## DIRECTIONS
Retype the opening lines of the listing below, ending with the line that contains "PI = math.pi", and leave out any pictures.

## DATA EXCERPT
════════════════
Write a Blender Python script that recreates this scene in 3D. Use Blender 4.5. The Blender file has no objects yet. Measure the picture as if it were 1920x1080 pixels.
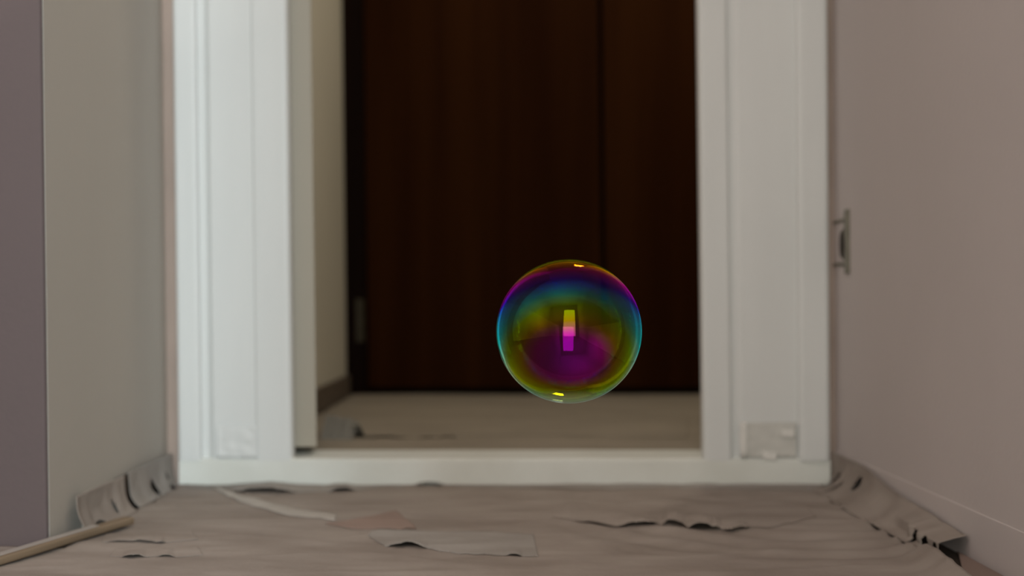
import bpy, bmesh, math, random
from mathutils import Vector, noise

random.seed(7)
S = bpy.context.scene
COL = S.collection
PI = math.pi

# ---------------------------------------------------------------- camera, world, lights, exposure
H = 0.337                      # lens height above the covered floor
F = 2400.0                     # focal length in pixels of the 1920 frame
U0, V0 = 945.0, 575.0          # vanishing point of the passage
cd = bpy.data.cameras.new('camera')
cam = bpy.data.objects.new('camera', cd)
COL.objects.link(cam)
cam.location = (0, 0, H)
cam.rotation_euler = (PI / 2, 0, 0)
cd.sensor_width = 36.0
cd.lens = F / 1920 * 36
cd.shift_x = 15 / 1920
cd.shift_y = 35 / 1920
cd.clip_start = 0.02
cd.dof.use_dof = True
cd.dof.focus_distance = 1.46
cd.dof.aperture_fstop = 2.7
S.camera = cam

S.view_settings.view_transform = 'Standard'
S.view_settings.look = 'None'
S.view_settings.gamma = 1.0
S.view_settings.use_curve_mapping = False
S.view_settings.exposure = -0.13

w = bpy.data.worlds.new('world')
S.world = w
w.use_nodes = True
w.node_tree.nodes['Background'].inputs[0].default_value = (0.55, 0.60, 0.66, 1)
w.node_tree.nodes['Background'].inputs[1].default_value = 0.3


def area(name, loc, target, sx, sy, power, col, spread=180):
    d = bpy.data.lights.new(name, 'AREA')
    d.shape = 'RECTANGLE'
    d.size, d.size_y = sx, sy
    d.energy = power
    d.color = col
    d.spread = math.radians(spread)
    o = bpy.data.objects.new(name, d)
    COL.objects.link(o)
    o.location = loc
    v = Vector(target) - Vector(loc)
    o.rotation_euler = v.to_track_quat('-Z', 'Y').to_euler()
    return o


# daylight standing in the doorway behind the camera, an added lamp beyond it brightening the left side,
# an added soft fill in the near space, the ceiling lamp of the room ahead
area('added_left_lamp', (0.84, -3.1, 1.35), (-0.5, 2.4, 0.5), 0.27, 1.1, 20, (0.80, 0.94, 1.0), 70)
area('doorway_glow', (-0.01, -1.035, 1.03), (-0.01, 1.0, 1.03), 0.80, 2.02, 23.0, (0.96, 1.0, 0.90))
area('added_near_fill', (-0.45, 0.40, 0.85), (-1.25, 0.40, 2.3), 0.6, 0.6, 32, (1.0, 0.94, 0.89))
area('room_ceiling_lamp', (0.55, 3.3, 2.40), (0.2, 3.3, 0), 0.4, 0.4, 10.5, (1.0, 0.92, 0.76))

# ---------------------------------------------------------------- materials


def mat(name, col, rough=0.6, var=0.0, scale=(8, 8, 8), bump=0.0, bump_scale=60.0, spec=0.3, col2=None, metallic=0.0, detail=4.0):
    m = bpy.data.materials.new(name)
    m.use_nodes = True
    nt = m.node_tree
    b = nt.nodes['Principled BSDF']
    b.inputs['Roughness'].default_value = rough
    b.inputs['Metallic'].default_value = metallic
    b.inputs['Specular IOR Level'].default_value = spec
    tc = nt.nodes.new('ShaderNodeTexCoord')
    mp = nt.nodes.new('ShaderNodeMapping')
    mp.inputs['Scale'].default_value = scale
    nt.links.new(tc.outputs['Object'], mp.inputs[0])
    n = nt.nodes.new('ShaderNodeTexNoise')
    n.inputs['Scale'].default_value = 1.0
    n.inputs['Detail'].default_value = detail
    nt.links.new(mp.outputs[0], n.inputs['Vector'])
    r = nt.nodes.new('ShaderNodeValToRGB')
    c2 = col2 or tuple(c * (1 - var) for c in col)
    r.color_ramp.elements[0].position = 0.35
    r.color_ramp.elements[1].position = 0.65
    r.color_ramp.elements[0].color = (*c2, 1)
    r.color_ramp.elements[1].color = (*col, 1)
    nt.links.new(n.outputs['Fac'], r.inputs[0])
    nt.links.new(r.outputs[0], b.inputs['Base Color'])
    if bump:
        n2 = nt.nodes.new('ShaderNodeTexNoise')
        n2.inputs['Scale'].default_value = bump_scale
        n2.inputs['Detail'].default_value = 3
        nt.links.new(tc.outputs['Object'], n2.inputs['Vector'])
        bp = nt.nodes.new('ShaderNodeBump')
        bp.inputs['Strength'].default_value = bump
        bp.inputs['Distance'].default_value = 0.004
        nt.links.new(n2.outputs['Fac'], bp.inputs['Height'])
        nt.links.new(bp.outputs[0], b.inputs['Normal'])
    return m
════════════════
## TASK RESULT
Write a Blender Python script that recreates this scene in 3D. Use Blender 4.5. The Blender file has no objects yet. Measure the picture as if it were 1920x1080 pixels.
import bpy, bmesh, math, random
from mathutils import Vector, noise

random.seed(7)
S = bpy.context.scene
COL = S.collection
PI = math.pi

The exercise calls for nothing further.